* **WHAT TO PRODUCE**: Keep the wording of each record exactly the same when you repeat it, and leave out pictures.

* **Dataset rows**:
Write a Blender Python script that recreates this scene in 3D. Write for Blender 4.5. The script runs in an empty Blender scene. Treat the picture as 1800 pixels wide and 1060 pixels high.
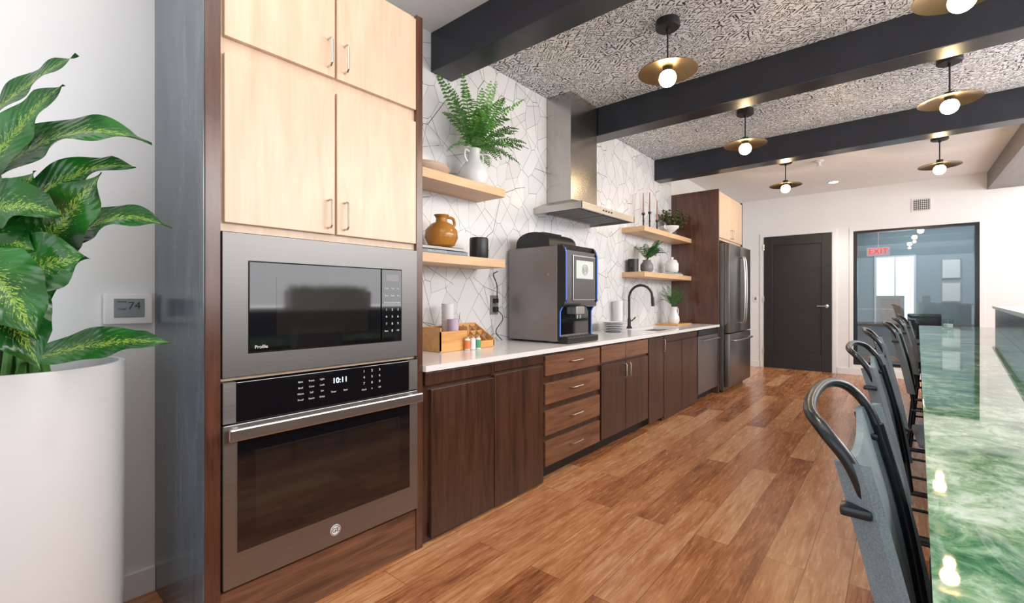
import bpy, bmesh, math, random
from mathutils import Vector, Matrix
random.seed(7)
C = bpy.context.scene.collection
F=810.0; H=1.25; HY=526.0
TH=math.atan(678/F); S=math.sin(TH); CO=math.cos(TH)
def on(px,X):
    t=(px-900)/F; return -X*(CO+S*t)/(S-CO*t)
def onY(px,Y):
    t=(px-900)/F; return Y*(CO*t-S)/(CO+S*t)
def P3(px,py,D):
    L=(px-900)/F*D; return Vector((CO*L-S*D, S*L+CO*D, H+(HY-py)*D/F))
XW=-2.46; XF=-1.835; CEIL=3.08; YF=9.5
# ---------------- materials
class G:
    def __init__(s,name):
        s.m=bpy.data.materials.new(name); s.m.use_nodes=True; s.t=s.m.node_tree
        s.b=s.t.nodes['Principled BSDF']
    def n(s,ty,ins=None,**pr):
        nd=s.t.nodes.new(ty)
        for k,v in pr.items(): setattr(nd,k,v)
        for k,v in (ins or {}).items(): s.put(nd.inputs[k],v)
        return nd
    def put(s,sock,v):
        if isinstance(v,bpy.types.NodeSocket): s.t.links.new(v,sock)
        else: sock.default_value=v
    def set(s,**k):
        for a,v in k.items(): s.put(s.b.inputs[a.replace('_',' ')],v)
    def ma(s,op,a,b=0.0,c=None):
        nd=s.n('ShaderNodeMath',operation=op); s.put(nd.inputs[0],a); s.put(nd.inputs[1],b)
        if c is not None: s.put(nd.inputs[2],c)
        return nd.outputs[0]
    def mix(s,f,a,b,bt='MIX'):
        nd=s.n('ShaderNodeMix',data_type='RGBA',blend_type=bt)
        s.put(nd.inputs[0],f); s.put(nd.inputs[6],a); s.put(nd.inputs[7],b); return nd.outputs[2]
    def co(s,scale=(1,1,1),rot=(0,0,0),which='Object'):
        tc=s.n('ShaderNodeTexCoord'); mp=s.n('ShaderNodeMapping',{'Vector':tc.outputs[which],'Scale':scale,'Rotation':rot}); return mp.outputs[0]
    def noise(s,v,sc,det=3,rough=.5,dist=0):
        return s.n('ShaderNodeTexNoise',{'Vector':v,'Scale':sc,'Detail':det,'Roughness':rough,'Distortion':dist}).outputs[0]
    def ramp(s,f,stops):
        nd=s.n('ShaderNodeValToRGB',{'Fac':f}); e=nd.color_ramp.elements
        while len(e)<len(stops): e.new(.5)
        for i,(p,c) in enumerate(stops): e[i].position=p; e[i].color=(*c,1)
        return nd.outputs[0]
    def bump(s,h,st=.2,d=.01):
        s.put(s.b.inputs['Normal'],s.n('ShaderNodeBump',{'Height':h,'Strength':st,'Distance':d}).outputs[0])
def c4(c): return (c[0],c[1],c[2],1)
def plain(name,c,rough=.5,metal=0,var=.08,scale=8,bump=0,spec=.5,**kw):
    g=G(name); n=g.noise(g.co(),scale,3)
    a=[x*(1-var) for x in c]; b=[min(1,x*(1+var)) for x in c]
    g.set(Base_Color=g.ramp(n,[(.3,a),(.7,b)]),Roughness=rough,Metallic=metal)
    g.b.inputs['Specular IOR Level'].default_value=spec
    if bump: g.bump(g.noise(g.co(),scale*12,2),bump,.004)
    return g.m
def brushed(name,c,rough=.3,sc=(2,2,120),metal=1.0):
    g=G(name); n=g.noise(g.co(sc),3,2)
    g.set(Base_Color=g.ramp(n,[(.3,[x*.94 for x in c]),(.7,[min(1,x*1.05) for x in c])]),Metallic=metal)
    g.set(Roughness=g.ma('MULTIPLY_ADD',n,.08,rough-.04)); return g.m
def emit(name,c,st):
    g=G(name); g.set(Base_Color=c4(c),Emission_Color=c4(c),Emission_Strength=st); return g.m
def wood(name,c1,c2,axis=2,rough=.35,dens=22,contrast=(.35,.68),spec=.5):
    g=G(name); sc=[dens]*3; sc[axis]=1.6
    v=g.co(tuple(sc)); n=g.noise(v,1,4,.6,1.2)
    sc2=[dens*7]*3; sc2[axis]=5; n2=g.noise(g.co(tuple(sc2)),1,2)
    k=g.ma('MULTIPLY_ADD',n2,.3,g.ma('MULTIPLY',n,.75))
    g.set(Base_Color=g.ramp(k,[(contrast[0],c1),(contrast[1],c2)]),Roughness=rough)
    g.b.inputs['Specular IOR Level'].default_value=spec
    g.bump(n2,.06,.002); return g.m
MT={}
MT['wall']=plain('white_paint',(.78,.79,.80),.6,0,.02,2,.10)
MT['ceil']=plain('ceiling_paint',(.80,.81,.82),.75,0,.025,14,.15)
MT['blue_wall']=plain('blue_grey_paint',(.30,.37,.41),.7,0,.04,2)
MT['trimw']=plain('white_trim',(.80,.80,.81),.4,0,.02,3)
MT['beam']=plain('black_beam_paint',(.016,.019,.028),.28,0,.15,5,.03)
MT['beam2']=wood('grey_brown_beam',(.10,.085,.08),(.17,.15,.14),1,.35,10)
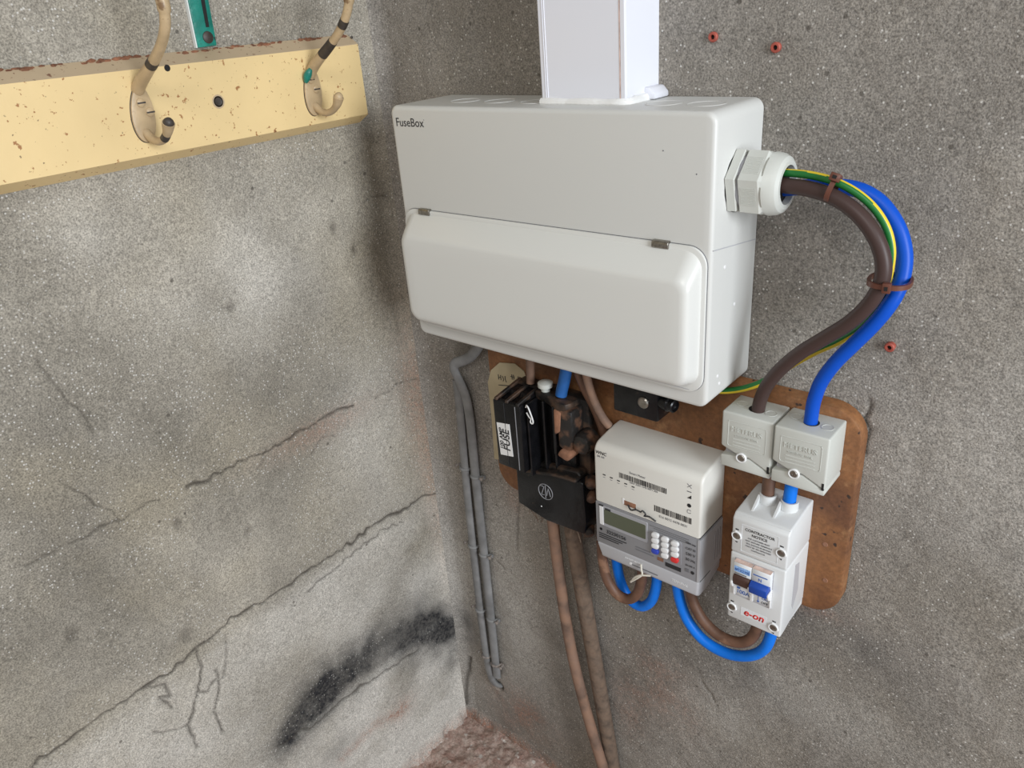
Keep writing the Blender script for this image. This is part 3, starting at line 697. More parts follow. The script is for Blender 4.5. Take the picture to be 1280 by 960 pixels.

* **WRITTEN RESPONSE**:
Write a Blender Python script that recreates this scene in 3D. Write for Blender 4.5. The script runs in an empty Blender scene. Treat the picture as 1800 pixels wide and 1060 pixels high.
import bpy, bmesh, math, random
from mathutils import Vector, Matrix
random.seed(7)
C = bpy.context.scene.collection
F=810.0; H=1.25; HY=526.0
TH=math.atan(678/F); S=math.sin(TH); CO=math.cos(TH)
def on(px,X):
    t=(px-900)/F; return -X*(CO+S*t)/(S-CO*t)
def onY(px,Y):
    t=(px-900)/F; return Y*(CO*t-S)/(CO+S*t)
def P3(px,py,D):
    L=(px-900)/F*D; return Vector((CO*L-S*D, S*L+CO*D, H+(HY-py)*D/F))
XW=-2.46; XF=-1.835; CEIL=3.08; YF=9.5
# ---------------- materials
class G:
    def __init__(s,name):
        s.m=bpy.data.materials.new(name); s.m.use_nodes=True; s.t=s.m.node_tree
        s.b=s.t.nodes['Principled BSDF']
    def n(s,ty,ins=None,**pr):
        nd=s.t.nodes.new(ty)
        for k,v in pr.items(): setattr(nd,k,v)
        for k,v in (ins or {}).items(): s.put(nd.inputs[k],v)
        return nd
    def put(s,sock,v):
        if isinstance(v,bpy.types.NodeSocket): s.t.links.new(v,sock)
        else: sock.default_value=v
    def set(s,**k):
        for a,v in k.items(): s.put(s.b.inputs[a.replace('_',' ')],v)
    def ma(s,op,a,b=0.0,c=None):
        nd=s.n('ShaderNodeMath',operation=op); s.put(nd.inputs[0],a); s.put(nd.inputs[1],b)
        if c is not None: s.put(nd.inputs[2],c)
        return nd.outputs[0]
    def mix(s,f,a,b,bt='MIX'):
        nd=s.n('ShaderNodeMix',data_type='RGBA',blend_type=bt)
        s.put(nd.inputs[0],f); s.put(nd.inputs[6],a); s.put(nd.inputs[7],b); return nd.outputs[2]
    def co(s,scale=(1,1,1),rot=(0,0,0),which='Object'):
        tc=s.n('ShaderNodeTexCoord'); mp=s.n('ShaderNodeMapping',{'Vector':tc.outputs[which],'Scale':scale,'Rotation':rot}); return mp.outputs[0]
    def noise(s,v,sc,det=3,rough=.5,dist=0):
        return s.n('ShaderNodeTexNoise',{'Vector':v,'Scale':sc,'Detail':det,'Roughness':rough,'Distortion':dist}).outputs[0]
    def ramp(s,f,stops):
        nd=s.n('ShaderNodeValToRGB',{'Fac':f}); e=nd.color_ramp.elements
        while len(e)<len(stops): e.new(.5)
        for i,(p,c) in enumerate(stops): e[i].position=p; e[i].color=(*c,1)
        return nd.outputs[0]
    def bump(s,h,st=.2,d=.01):
        s.put(s.b.inputs['Normal'],s.n('ShaderNodeBump',{'Height':h,'Strength':st,'Distance':d}).outputs[0])
def c4(c): return (c[0],c[1],c[2],1)
def plain(name,c,rough=.5,metal=0,var=.08,scale=8,bump=0,spec=.5,**kw):
    g=G(name); n=g.noise(g.co(),scale,3)
    a=[x*(1-var) for x in c]; b=[min(1,x*(1+var)) for x in c]
    g.set(Base_Color=g.ramp(n,[(.3,a),(.7,b)]),Roughness=rough,Metallic=metal)
    g.b.inputs['Specular IOR Level'].default_value=spec
    if bump: g.bump(g.noise(g.co(),scale*12,2),bump,.004)
    return g.m
def brushed(name,c,rough=.3,sc=(2,2,120),metal=1.0):
    g=G(name); n=g.noise(g.co(sc),3,2)
    g.set(Base_Color=g.ramp(n,[(.3,[x*.94 for x in c]),(.7,[min(1,x*1.05) for x in c])]),Metallic=metal)
    g.set(Roughness=g.ma('MULTIPLY_ADD',n,.08,rough-.04)); return g.m
def emit(name,c,st):
    g=G(name); g.set(Base_Color=c4(c),Emission_Color=c4(c),Emission_Strength=st); return g.m
def wood(name,c1,c2,axis=2,rough=.35,dens=22,contrast=(.35,.68),spec=.5):
    g=G(name); sc=[dens]*3; sc[axis]=1.6
    v=g.co(tuple(sc)); n=g.noise(v,1,4,.6,1.2)
    sc2=[dens*7]*3; sc2[axis]=5; n2=g.noise(g.co(tuple(sc2)),1,2)
    k=g.ma('MULTIPLY_ADD',n2,.3,g.ma('MULTIPLY',n,.75))
    g.set(Base_Color=g.ramp(k,[(contrast[0],c1),(contrast[1],c2)]),Roughness=rough)
    g.b.inputs['Specular IOR Level'].default_value=spec
    g.bump(n2,.06,.002); return g.m
MT={}
MT['wall']=plain('white_paint',(.78,.79,.80),.6,0,.02,2,.10)
MT['ceil']=plain('ceiling_paint',(.80,.81,.82),.75,0,.025,14,.15)
MT['blue_wall']=plain('blue_grey_paint',(.30,.37,.41),.7,0,.04,2)
MT['trimw']=plain('white_trim',(.80,.80,.81),.4,0,.02,3)
MT['beam']=plain('black_beam_paint',(.016,.019,.028),.28,0,.15,5,.03)
MT['beam2']=wood('grey_brown_beam',(.10,.085,.08),(.17,.15,.14),1,.35,10)
Keep writing the Blender script for this image. This is part 3, starting at line 697. More parts follow. The script is for Blender 4.5. Take the picture to be 1280 by 960 pixels.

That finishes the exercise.